In 1925 Rene Lacoste won the French Open using a racquet strung with Babolat strings. Since then Babolat strings have won at least one Grand Slam title every year.

Image copyright Getty Images
Image caption Frenchman Rene Lacoste won the French Open and Wimbledon in 1925 with Babolat strings

Family tragedy

Today Babolat remains a family-run business, and is led by 44-year-old Eric Babolat, the great-great-grandson of founder Pierre.

Under Eric's leadership, Babolat has been transformed from a company which until 1994 only made strings, to one of the biggest names in tennis racquets, clothing and footwear.

The decision to diversify the business away from just making strings was taken by Eric's father Pierre, who introduced the company's first tennis racquet in 1994.

But tragedy struck in 1998 when Pierre was killed when Swissair Flight 111 crashed off the coast of Canada while flying from New York to Geneva.

Eric, who was 28 at the time, was thrown abruptly into running the family business.

Image copyright Babolat
Image caption Eric Babolat took on the top job at the company when he was 28

He had been working for the company for four years by then, and while he admits that he did not feel ready, he had no hesitations about taking up the top job.

"I had no pressure except from myself," he says. "I had people around me to help me, and I wanted to continue the story."

With the main aim being to increase sales of Babolat racquets, yet with little or no money to sign up established players to start using them, Eric instead decided to continue his father's policy of giving the racquets to players on the junior circuit.

And so unknown names such as Rafael Nadal, Andy Roddick and Kim Clijsters were given free Babolat racquets.

As those "unknowns" went on to win Grand Slam after Grand Slam using Babolat racquets, the company's sales skyrocketed.

Babolat timeline

Image copyright Getty Images
  • 1875: Starts making tennis strings from animal intestines. It still sells these natural gut strings to this day
  • 1925: Rene Lacoste wins the French Open, becoming the first player to do so using a racquet strung with Babolat strings
  • 1955: Introduces its first synthetic string
  • 1994: Launches its first tennis racquet.
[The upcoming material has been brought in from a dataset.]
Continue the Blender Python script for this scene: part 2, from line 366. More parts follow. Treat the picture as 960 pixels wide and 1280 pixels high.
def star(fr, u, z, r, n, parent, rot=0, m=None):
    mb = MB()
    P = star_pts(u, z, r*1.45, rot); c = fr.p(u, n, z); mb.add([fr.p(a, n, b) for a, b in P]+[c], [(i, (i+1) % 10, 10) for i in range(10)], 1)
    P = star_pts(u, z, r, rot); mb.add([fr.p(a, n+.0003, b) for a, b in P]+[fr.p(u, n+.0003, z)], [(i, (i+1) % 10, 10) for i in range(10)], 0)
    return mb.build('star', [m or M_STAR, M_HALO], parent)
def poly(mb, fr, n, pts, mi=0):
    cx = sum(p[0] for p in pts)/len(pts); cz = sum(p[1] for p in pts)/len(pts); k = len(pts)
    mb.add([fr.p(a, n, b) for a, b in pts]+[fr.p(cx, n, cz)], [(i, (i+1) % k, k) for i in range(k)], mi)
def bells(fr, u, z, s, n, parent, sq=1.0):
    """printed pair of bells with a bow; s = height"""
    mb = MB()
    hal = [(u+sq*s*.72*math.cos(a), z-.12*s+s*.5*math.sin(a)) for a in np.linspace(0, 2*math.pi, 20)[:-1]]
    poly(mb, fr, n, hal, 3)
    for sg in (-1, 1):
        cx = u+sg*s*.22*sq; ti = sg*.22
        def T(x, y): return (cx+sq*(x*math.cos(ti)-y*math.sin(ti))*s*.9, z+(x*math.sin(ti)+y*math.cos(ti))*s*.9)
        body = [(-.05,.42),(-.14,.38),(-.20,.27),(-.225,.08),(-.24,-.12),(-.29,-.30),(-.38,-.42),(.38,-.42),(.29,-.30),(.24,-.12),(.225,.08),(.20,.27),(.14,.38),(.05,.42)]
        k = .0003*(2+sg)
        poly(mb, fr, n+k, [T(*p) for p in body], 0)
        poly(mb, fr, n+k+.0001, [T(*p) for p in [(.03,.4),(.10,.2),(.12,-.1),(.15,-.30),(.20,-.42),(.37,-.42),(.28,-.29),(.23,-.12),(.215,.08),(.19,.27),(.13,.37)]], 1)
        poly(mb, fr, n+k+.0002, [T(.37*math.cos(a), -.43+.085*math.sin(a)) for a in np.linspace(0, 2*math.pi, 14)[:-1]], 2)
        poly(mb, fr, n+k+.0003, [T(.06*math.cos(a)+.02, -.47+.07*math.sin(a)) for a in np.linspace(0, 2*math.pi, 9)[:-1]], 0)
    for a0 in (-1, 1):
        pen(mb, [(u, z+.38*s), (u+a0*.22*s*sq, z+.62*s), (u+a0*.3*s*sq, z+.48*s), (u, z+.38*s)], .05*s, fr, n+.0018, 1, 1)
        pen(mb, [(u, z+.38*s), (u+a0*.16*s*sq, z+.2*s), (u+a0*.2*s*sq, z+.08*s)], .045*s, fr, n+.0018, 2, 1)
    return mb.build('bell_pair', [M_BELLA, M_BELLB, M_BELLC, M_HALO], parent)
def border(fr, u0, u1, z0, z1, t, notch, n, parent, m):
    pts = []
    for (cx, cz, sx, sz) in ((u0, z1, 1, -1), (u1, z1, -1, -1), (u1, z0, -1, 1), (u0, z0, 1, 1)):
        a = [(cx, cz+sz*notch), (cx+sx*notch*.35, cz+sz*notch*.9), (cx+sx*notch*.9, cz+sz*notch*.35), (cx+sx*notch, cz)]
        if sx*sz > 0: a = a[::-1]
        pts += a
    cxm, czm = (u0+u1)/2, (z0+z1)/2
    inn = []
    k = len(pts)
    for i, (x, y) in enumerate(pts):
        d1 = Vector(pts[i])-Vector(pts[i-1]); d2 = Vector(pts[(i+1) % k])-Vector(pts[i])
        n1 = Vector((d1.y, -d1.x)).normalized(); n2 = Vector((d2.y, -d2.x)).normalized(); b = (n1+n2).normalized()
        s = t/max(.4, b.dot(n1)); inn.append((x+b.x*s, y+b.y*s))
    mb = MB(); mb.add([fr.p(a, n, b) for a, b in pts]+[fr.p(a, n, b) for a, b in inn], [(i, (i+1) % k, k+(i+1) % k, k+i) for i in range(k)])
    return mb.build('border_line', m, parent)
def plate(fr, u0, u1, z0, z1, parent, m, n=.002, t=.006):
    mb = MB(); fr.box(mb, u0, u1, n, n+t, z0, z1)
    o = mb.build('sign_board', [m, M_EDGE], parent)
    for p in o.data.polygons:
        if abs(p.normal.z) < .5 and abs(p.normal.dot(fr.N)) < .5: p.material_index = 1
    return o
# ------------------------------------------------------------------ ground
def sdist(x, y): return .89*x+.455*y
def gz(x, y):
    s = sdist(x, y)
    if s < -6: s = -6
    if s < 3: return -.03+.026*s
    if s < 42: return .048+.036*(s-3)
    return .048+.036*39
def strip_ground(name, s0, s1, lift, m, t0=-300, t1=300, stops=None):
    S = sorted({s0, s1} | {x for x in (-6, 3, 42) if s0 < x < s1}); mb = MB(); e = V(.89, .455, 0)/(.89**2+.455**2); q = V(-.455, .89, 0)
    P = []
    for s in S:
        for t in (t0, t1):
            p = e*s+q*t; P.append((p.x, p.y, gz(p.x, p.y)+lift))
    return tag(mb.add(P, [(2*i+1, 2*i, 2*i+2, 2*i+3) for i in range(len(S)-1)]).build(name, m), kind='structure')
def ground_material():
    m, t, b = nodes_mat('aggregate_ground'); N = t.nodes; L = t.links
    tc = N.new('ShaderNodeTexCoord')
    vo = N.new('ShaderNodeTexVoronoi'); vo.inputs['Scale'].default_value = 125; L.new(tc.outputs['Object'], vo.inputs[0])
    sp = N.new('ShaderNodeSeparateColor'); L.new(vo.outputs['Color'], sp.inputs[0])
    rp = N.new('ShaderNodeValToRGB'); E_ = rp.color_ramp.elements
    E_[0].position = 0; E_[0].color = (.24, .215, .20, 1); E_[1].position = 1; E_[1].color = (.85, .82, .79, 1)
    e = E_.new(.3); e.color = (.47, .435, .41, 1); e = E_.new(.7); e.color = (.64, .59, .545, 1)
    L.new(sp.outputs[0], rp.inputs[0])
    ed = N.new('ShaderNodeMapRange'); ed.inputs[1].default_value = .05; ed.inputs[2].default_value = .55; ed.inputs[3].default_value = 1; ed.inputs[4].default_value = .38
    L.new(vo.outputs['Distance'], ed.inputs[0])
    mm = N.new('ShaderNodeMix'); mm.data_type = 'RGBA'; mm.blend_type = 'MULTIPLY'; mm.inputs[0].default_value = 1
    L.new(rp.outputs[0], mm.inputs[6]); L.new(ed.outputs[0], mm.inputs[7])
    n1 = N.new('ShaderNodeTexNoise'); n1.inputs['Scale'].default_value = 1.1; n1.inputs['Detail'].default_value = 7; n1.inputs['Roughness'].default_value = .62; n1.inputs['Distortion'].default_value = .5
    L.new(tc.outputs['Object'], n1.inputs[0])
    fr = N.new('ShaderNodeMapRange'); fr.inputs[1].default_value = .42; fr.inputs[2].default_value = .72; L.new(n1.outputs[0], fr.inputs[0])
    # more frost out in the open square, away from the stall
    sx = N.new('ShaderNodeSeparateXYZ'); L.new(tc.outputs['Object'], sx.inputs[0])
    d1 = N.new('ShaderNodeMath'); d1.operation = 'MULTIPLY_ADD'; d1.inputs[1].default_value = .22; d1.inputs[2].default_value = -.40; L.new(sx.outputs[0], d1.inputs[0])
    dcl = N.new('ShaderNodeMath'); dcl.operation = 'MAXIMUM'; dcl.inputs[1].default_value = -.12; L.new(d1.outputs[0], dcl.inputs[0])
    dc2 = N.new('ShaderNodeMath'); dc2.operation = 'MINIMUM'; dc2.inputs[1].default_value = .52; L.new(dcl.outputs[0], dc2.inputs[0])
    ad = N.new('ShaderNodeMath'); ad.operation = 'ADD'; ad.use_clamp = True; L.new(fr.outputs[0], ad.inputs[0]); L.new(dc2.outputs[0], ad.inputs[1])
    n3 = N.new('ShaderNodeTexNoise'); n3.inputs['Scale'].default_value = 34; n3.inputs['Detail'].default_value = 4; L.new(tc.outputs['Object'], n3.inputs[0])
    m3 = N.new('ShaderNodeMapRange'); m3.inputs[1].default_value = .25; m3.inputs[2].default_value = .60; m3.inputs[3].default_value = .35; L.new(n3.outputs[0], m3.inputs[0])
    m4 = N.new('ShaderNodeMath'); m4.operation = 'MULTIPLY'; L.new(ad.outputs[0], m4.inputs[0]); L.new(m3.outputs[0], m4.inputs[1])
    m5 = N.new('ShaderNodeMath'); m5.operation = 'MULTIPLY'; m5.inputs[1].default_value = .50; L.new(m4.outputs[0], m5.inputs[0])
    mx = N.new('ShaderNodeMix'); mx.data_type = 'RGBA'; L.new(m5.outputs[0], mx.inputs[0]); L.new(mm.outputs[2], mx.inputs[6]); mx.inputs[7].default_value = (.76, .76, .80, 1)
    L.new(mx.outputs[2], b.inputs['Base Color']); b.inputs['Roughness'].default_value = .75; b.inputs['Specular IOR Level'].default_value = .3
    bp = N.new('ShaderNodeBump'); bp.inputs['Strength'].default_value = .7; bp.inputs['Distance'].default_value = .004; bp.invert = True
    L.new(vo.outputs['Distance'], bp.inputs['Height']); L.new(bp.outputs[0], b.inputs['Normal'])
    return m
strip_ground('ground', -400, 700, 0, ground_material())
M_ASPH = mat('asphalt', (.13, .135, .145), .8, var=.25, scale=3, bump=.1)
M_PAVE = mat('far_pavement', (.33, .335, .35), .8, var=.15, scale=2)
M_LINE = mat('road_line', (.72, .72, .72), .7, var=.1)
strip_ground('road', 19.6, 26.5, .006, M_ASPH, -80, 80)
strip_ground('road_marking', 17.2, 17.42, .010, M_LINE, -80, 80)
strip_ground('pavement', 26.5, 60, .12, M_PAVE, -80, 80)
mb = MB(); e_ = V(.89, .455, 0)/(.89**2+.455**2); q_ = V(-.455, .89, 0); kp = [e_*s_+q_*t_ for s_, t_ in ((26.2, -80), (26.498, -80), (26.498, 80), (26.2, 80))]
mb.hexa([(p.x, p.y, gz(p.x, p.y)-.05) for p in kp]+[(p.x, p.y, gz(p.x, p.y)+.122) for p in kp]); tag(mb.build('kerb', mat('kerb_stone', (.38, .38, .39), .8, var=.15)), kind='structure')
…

Today's users include Rafael Nadal (pictured), Li Na and Eugenie Bouchard
  • 2003: Starts selling tennis clothing, footwear and accessories

Eric used the increased revenues to further diversify the business into making clothing, shoes and accessories.

This has been so successful that last year Babolat's turnover totalled 147m euros ($201m; £117m), compared with 23m euros when Eric took over at the helm of the company.

Despite the big growth in sales, Babolat remains 100% family-owned, and still even makes use of the original premises in Lyon where it was founded in 1875.

Image copyright AP
Image caption Babolat is providing the shoes for all the ballboys and girls at this year's Wimbledon

Eric indicates that not having to report to shareholders or worry about a share price greatly helps the firm's research and development.

"As a family-owned company we have the luxury of time," he says. "We don't say, 'OK if it's not a success in three months we'll just forget about it.' It takes time to make things better."

'Good pressure'

Now with 350 employees, Eric adds that he considers that Babolat remains a "human-sized business", where staff are considered to be one big family.

Image copyright ROLEX/GianniCiaccia
Image caption Kim Clijsters, a four-time Grand Slam winner, used Babolat racquets from when she was a junior

And to maintain close ties with the professional players that use Babolat products, they are all individually invited to its headquarters in Lyon, where Eric gives them a guided tour, and introduces them to all the workers.

It is not just players who will be using Babolat products at this year's Wimbledon, though - all the ballboys and girls have been kitted out with Babolat shoes.

Eric says it is "fantastic" to attend the Grand Slam events and watch all the players using his company's products, adding that the faith they have in Babolat "is pressure, but it is a good pressure".

On whether his young children will ultimately take over the running of the company, he simply says that he wants them "to do what they love".

He certainly loves doing what he does. "My wife knows my mistress - it is the company. I think I have got the best job I could have.

"Motivation is the key to everything, so loving what you do makes the difference."